[SUPPLIED DATA start]

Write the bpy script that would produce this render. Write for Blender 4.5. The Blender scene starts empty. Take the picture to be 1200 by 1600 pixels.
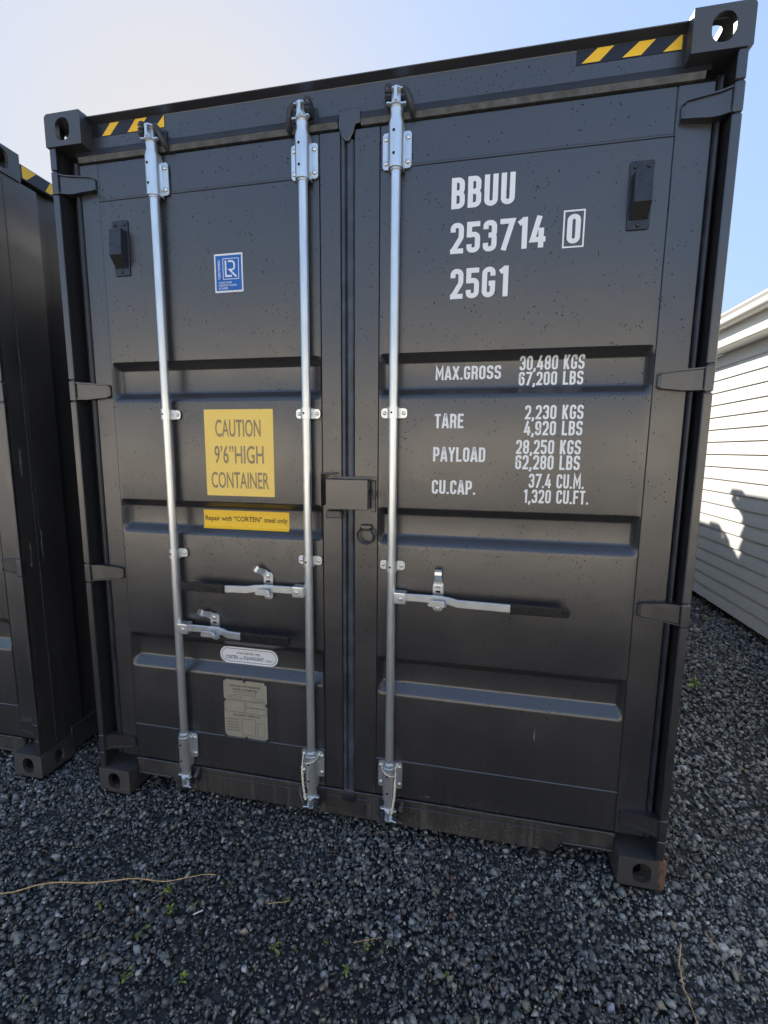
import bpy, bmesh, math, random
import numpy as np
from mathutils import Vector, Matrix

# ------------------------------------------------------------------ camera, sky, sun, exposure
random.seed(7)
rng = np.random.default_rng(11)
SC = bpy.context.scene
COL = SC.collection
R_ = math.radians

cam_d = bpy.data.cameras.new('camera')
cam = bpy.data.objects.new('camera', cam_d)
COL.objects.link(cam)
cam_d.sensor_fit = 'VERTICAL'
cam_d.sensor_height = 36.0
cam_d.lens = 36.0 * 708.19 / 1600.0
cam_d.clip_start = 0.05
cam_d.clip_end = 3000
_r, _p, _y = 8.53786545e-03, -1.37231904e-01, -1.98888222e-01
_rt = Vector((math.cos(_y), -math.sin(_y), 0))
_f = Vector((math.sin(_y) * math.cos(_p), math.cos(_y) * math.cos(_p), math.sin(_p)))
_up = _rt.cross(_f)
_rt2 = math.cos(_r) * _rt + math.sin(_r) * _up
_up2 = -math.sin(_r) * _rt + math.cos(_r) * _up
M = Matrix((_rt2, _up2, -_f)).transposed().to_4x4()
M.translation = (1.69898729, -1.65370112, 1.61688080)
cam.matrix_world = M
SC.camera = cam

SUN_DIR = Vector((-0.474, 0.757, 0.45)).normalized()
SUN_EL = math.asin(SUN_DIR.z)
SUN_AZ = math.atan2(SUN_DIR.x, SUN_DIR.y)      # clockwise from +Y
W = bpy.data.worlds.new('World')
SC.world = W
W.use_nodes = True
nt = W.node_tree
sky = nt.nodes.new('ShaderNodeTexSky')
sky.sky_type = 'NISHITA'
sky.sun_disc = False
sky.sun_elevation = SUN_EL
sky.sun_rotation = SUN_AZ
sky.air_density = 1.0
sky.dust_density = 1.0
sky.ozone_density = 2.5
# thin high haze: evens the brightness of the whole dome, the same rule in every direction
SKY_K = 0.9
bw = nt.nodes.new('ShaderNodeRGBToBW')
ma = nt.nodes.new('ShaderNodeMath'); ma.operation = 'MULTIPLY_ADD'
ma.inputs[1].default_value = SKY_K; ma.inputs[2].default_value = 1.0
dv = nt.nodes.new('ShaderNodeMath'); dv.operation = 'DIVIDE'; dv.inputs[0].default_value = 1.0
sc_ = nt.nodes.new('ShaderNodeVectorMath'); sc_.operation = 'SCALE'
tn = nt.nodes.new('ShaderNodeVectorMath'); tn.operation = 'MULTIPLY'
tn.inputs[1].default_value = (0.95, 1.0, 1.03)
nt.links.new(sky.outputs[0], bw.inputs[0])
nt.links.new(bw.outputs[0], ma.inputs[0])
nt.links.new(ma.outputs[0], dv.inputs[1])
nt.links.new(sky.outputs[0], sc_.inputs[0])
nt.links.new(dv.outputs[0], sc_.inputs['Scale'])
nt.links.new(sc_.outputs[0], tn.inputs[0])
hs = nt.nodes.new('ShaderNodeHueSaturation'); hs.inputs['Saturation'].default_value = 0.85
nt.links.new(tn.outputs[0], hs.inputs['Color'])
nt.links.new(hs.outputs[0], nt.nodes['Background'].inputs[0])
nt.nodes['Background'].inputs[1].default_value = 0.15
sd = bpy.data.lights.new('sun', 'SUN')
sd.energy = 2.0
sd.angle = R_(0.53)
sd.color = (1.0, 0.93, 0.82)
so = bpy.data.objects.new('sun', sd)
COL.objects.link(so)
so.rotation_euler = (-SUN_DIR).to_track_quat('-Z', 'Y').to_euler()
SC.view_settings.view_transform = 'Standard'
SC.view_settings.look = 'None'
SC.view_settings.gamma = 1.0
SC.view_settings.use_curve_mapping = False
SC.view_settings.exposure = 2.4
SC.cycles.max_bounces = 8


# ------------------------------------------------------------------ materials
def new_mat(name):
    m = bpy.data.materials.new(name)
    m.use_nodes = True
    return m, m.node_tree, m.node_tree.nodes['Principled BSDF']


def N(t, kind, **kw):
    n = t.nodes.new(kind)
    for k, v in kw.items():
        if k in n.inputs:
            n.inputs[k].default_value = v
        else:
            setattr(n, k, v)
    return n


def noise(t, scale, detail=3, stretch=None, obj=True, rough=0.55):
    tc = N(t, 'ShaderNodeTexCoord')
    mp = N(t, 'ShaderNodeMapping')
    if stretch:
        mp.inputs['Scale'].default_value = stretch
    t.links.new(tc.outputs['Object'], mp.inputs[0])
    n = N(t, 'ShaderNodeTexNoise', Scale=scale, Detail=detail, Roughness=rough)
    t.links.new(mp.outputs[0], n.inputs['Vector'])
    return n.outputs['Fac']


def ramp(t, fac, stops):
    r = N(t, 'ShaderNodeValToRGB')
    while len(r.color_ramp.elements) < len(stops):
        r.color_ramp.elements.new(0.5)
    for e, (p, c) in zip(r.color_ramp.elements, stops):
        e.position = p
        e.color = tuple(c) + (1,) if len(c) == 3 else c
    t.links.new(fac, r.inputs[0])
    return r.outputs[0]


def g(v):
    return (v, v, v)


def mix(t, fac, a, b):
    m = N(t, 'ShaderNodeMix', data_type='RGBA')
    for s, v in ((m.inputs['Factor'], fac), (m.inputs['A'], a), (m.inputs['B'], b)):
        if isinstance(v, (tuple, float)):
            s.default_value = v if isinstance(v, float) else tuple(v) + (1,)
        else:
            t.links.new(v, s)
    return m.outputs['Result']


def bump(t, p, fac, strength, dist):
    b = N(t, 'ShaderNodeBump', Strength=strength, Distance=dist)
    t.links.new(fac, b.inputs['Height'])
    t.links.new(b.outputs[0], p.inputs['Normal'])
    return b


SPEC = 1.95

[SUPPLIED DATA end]

Every line is to be duplicated exactly, though pictures stay out.

Write the bpy script that would produce this render. Write for Blender 4.5. The Blender scene starts empty. Take the picture to be 1200 by 1600 pixels.
import bpy, bmesh, math, random
import numpy as np
from mathutils import Vector, Matrix

# ------------------------------------------------------------------ camera, sky, sun, exposure
random.seed(7)
rng = np.random.default_rng(11)
SC = bpy.context.scene
COL = SC.collection
R_ = math.radians

cam_d = bpy.data.cameras.new('camera')
cam = bpy.data.objects.new('camera', cam_d)
COL.objects.link(cam)
cam_d.sensor_fit = 'VERTICAL'
cam_d.sensor_height = 36.0
cam_d.lens = 36.0 * 708.19 / 1600.0
cam_d.clip_start = 0.05
cam_d.clip_end = 3000
_r, _p, _y = 8.53786545e-03, -1.37231904e-01, -1.98888222e-01
_rt = Vector((math.cos(_y), -math.sin(_y), 0))
_f = Vector((math.sin(_y) * math.cos(_p), math.cos(_y) * math.cos(_p), math.sin(_p)))
_up = _rt.cross(_f)
_rt2 = math.cos(_r) * _rt + math.sin(_r) * _up
_up2 = -math.sin(_r) * _rt + math.cos(_r) * _up
M = Matrix((_rt2, _up2, -_f)).transposed().to_4x4()
M.translation = (1.69898729, -1.65370112, 1.61688080)
cam.matrix_world = M
SC.camera = cam

SUN_DIR = Vector((-0.474, 0.757, 0.45)).normalized()
SUN_EL = math.asin(SUN_DIR.z)
SUN_AZ = math.atan2(SUN_DIR.x, SUN_DIR.y)      # clockwise from +Y
W = bpy.data.worlds.new('World')
SC.world = W
W.use_nodes = True
nt = W.node_tree
sky = nt.nodes.new('ShaderNodeTexSky')
sky.sky_type = 'NISHITA'
sky.sun_disc = False
sky.sun_elevation = SUN_EL
sky.sun_rotation = SUN_AZ
sky.air_density = 1.0
sky.dust_density = 1.0
sky.ozone_density = 2.5
# thin high haze: evens the brightness of the whole dome, the same rule in every direction
SKY_K = 0.9
bw = nt.nodes.new('ShaderNodeRGBToBW')
ma = nt.nodes.new('ShaderNodeMath'); ma.operation = 'MULTIPLY_ADD'
ma.inputs[1].default_value = SKY_K; ma.inputs[2].default_value = 1.0
dv = nt.nodes.new('ShaderNodeMath'); dv.operation = 'DIVIDE'; dv.inputs[0].default_value = 1.0
sc_ = nt.nodes.new('ShaderNodeVectorMath'); sc_.operation = 'SCALE'
tn = nt.nodes.new('ShaderNodeVectorMath'); tn.operation = 'MULTIPLY'
tn.inputs[1].default_value = (0.95, 1.0, 1.03)
nt.links.new(sky.outputs[0], bw.inputs[0])
nt.links.new(bw.outputs[0], ma.inputs[0])
nt.links.new(ma.outputs[0], dv.inputs[1])
nt.links.new(sky.outputs[0], sc_.inputs[0])
nt.links.new(dv.outputs[0], sc_.inputs['Scale'])
nt.links.new(sc_.outputs[0], tn.inputs[0])
hs = nt.nodes.new('ShaderNodeHueSaturation'); hs.inputs['Saturation'].default_value = 0.85
nt.links.new(tn.outputs[0], hs.inputs['Color'])
nt.links.new(hs.outputs[0], nt.nodes['Background'].inputs[0])
nt.nodes['Background'].inputs[1].default_value = 0.15
sd = bpy.data.lights.new('sun', 'SUN')
sd.energy = 2.0
sd.angle = R_(0.53)
sd.color = (1.0, 0.93, 0.82)
so = bpy.data.objects.new('sun', sd)
COL.objects.link(so)
so.rotation_euler = (-SUN_DIR).to_track_quat('-Z', 'Y').to_euler()
SC.view_settings.view_transform = 'Standard'
SC.view_settings.look = 'None'
SC.view_settings.gamma = 1.0
SC.view_settings.use_curve_mapping = False
SC.view_settings.exposure = 2.4
SC.cycles.max_bounces = 8


# ------------------------------------------------------------------ materials
def new_mat(name):
    m = bpy.data.materials.new(name)
    m.use_nodes = True
    return m, m.node_tree, m.node_tree.nodes['Principled BSDF']


def N(t, kind, **kw):
    n = t.nodes.new(kind)
    for k, v in kw.items():
        if k in n.inputs:
            n.inputs[k].default_value = v
        else:
            setattr(n, k, v)
    return n


def noise(t, scale, detail=3, stretch=None, obj=True, rough=0.55):
    tc = N(t, 'ShaderNodeTexCoord')
    mp = N(t, 'ShaderNodeMapping')
    if stretch:
        mp.inputs['Scale'].default_value = stretch
    t.links.new(tc.outputs['Object'], mp.inputs[0])
    n = N(t, 'ShaderNodeTexNoise', Scale=scale, Detail=detail, Roughness=rough)
    t.links.new(mp.outputs[0], n.inputs['Vector'])
    return n.outputs['Fac']


def ramp(t, fac, stops):
    r = N(t, 'ShaderNodeValToRGB')
    while len(r.color_ramp.elements) < len(stops):
        r.color_ramp.elements.new(0.5)
    for e, (p, c) in zip(r.color_ramp.elements, stops):
        e.position = p
        e.color = tuple(c) + (1,) if len(c) == 3 else c
    t.links.new(fac, r.inputs[0])
    return r.outputs[0]


def g(v):
    return (v, v, v)


def mix(t, fac, a, b):
    m = N(t, 'ShaderNodeMix', data_type='RGBA')
    for s, v in ((m.inputs['Factor'], fac), (m.inputs['A'], a), (m.inputs['B'], b)):
        if isinstance(v, (tuple, float)):
            s.default_value = v if isinstance(v, float) else tuple(v) + (1,)
        else:
            t.links.new(v, s)
    return m.outputs['Result']


def bump(t, p, fac, strength, dist):
    b = N(t, 'ShaderNodeBump', Strength=strength, Distance=dist)
    t.links.new(fac, b.inputs['Height'])
    t.links.new(b.outputs[0], p.inputs['Normal'])
    return b


SPEC = 1.95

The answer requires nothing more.